You spend much of the year in your house in Tuscany. How does the Italian landscape influence your work?

I love "worked" nature—gardens, cultivation, and formal plantings—and in that respect the Tuscan landscape is a continuation of the kind of natural world I am interested in photographing, and which has always influenced and informed my work. I love the landscape around my house. It was once an ancient sea. It’s called the "crete," or the badlands, and it‘s very open, volcanic, undulating, and sensual, consisting mainly of fields of wheat and occasional farmhouses and small towns on hilltops that you can see way in the distance. At night, in the dark, the lights of these various places look like islands in a dark sea. I have photographed it for years and years and still haven't gotten it right. I keep trying. I don't know how it influences my work other than to say that I'm deeply connected to it, and find it to be one of the most sensuous places I have ever been. It’s also the most compelling open landscape I have ever experienced, except perhaps the high desert in the western United States.

How did you start to take photographs?

I had a wonderful high school art teacher my senior year who was also a photographer and architect—he taught photography within the art class and that was about all it took. I always loved the arts and had a mother who took me regularly to museums when I was growing, and I knew I was going to end up doing something visual and sensual, I just didn't know what form it would take.
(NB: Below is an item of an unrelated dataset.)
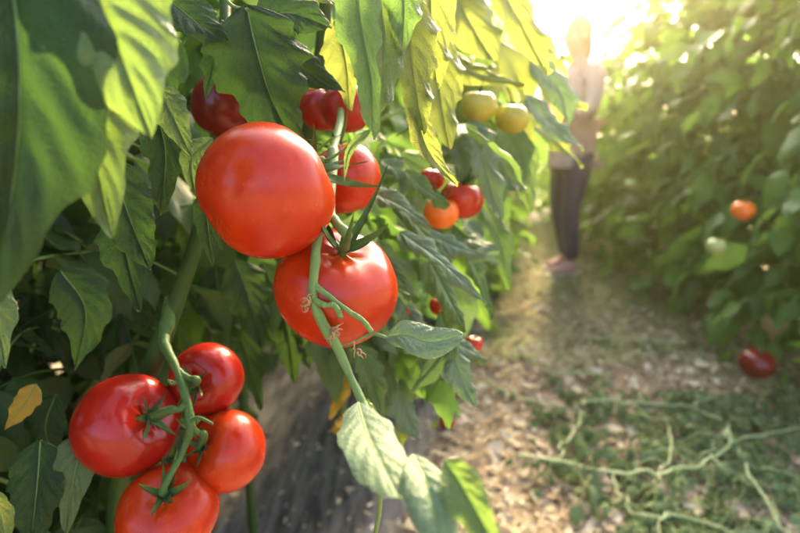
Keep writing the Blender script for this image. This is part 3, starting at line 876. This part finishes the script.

I also craved to be out in the world and to be in nature, and photography was the perfect medium to bring me in contact with the stuff of the world. It was an art I could always take with me—I love to travel, to go foreign places, to explore. Photography became the perfect medium with which to express my thoughts and feelings.

I guess, then, that working in a studio is not for you?

My desire for exploration are the same as that of a 19th-century photographer: to see what the world looks like, to go to foreign places to see and photograph what is out there. There is no other way to see it except to go. I am a big fan of painting and painters, but as much as I admire that medium I always knew that working in a studio was not for me.

Although you photograph vast landscapes and nature, I find that you have a very intimate eye. I love discovering the details in your photographs. I also love when you isolate a branch or a blossom. I am fascinated how you go from black and white to color without losing that feeling of intimacy. Did you always work in both black and white and color?

Black-and-white photography was my first love, and continues to be. I worked in it for 30 years, and periodically I would think "I should learn about color," but nothing ever came along that made me feel the need to change—until one day, seven years ago, I simply gave in to the lush beauty of all the pink cherry blossoms in full bloom against a bright, sunny blue sky. It opened up the world of color to me. But I love the inherent abstraction of black and white. We live in a world of color after all, so to make an image without color is really pretty radical. A black-and-white image takes you outside of reality, but just slightly outside. With color photographs it’s all about the specific picture and specific subject matter. I am comfortable working with a limited color palate and soft colors—for example, a blue ocean and a blue sky on a slightly overcast day. I like moving between the two worlds, and my next exhibition will include both color and black-and-white images.

What is your advice to a young photographer, to someone who is just beginning to discover and fall in love with the medium?

Find what you like to do, to take photos of, to make art about, and don't worry about trends or what is showing in the galleries or what everyone else is doing. Pay attention to what is important to you—don't get too swayed by other people's opinions. This can feel lonely at times, but if you don't connect to what is inside of you, in the long run you won't have anything.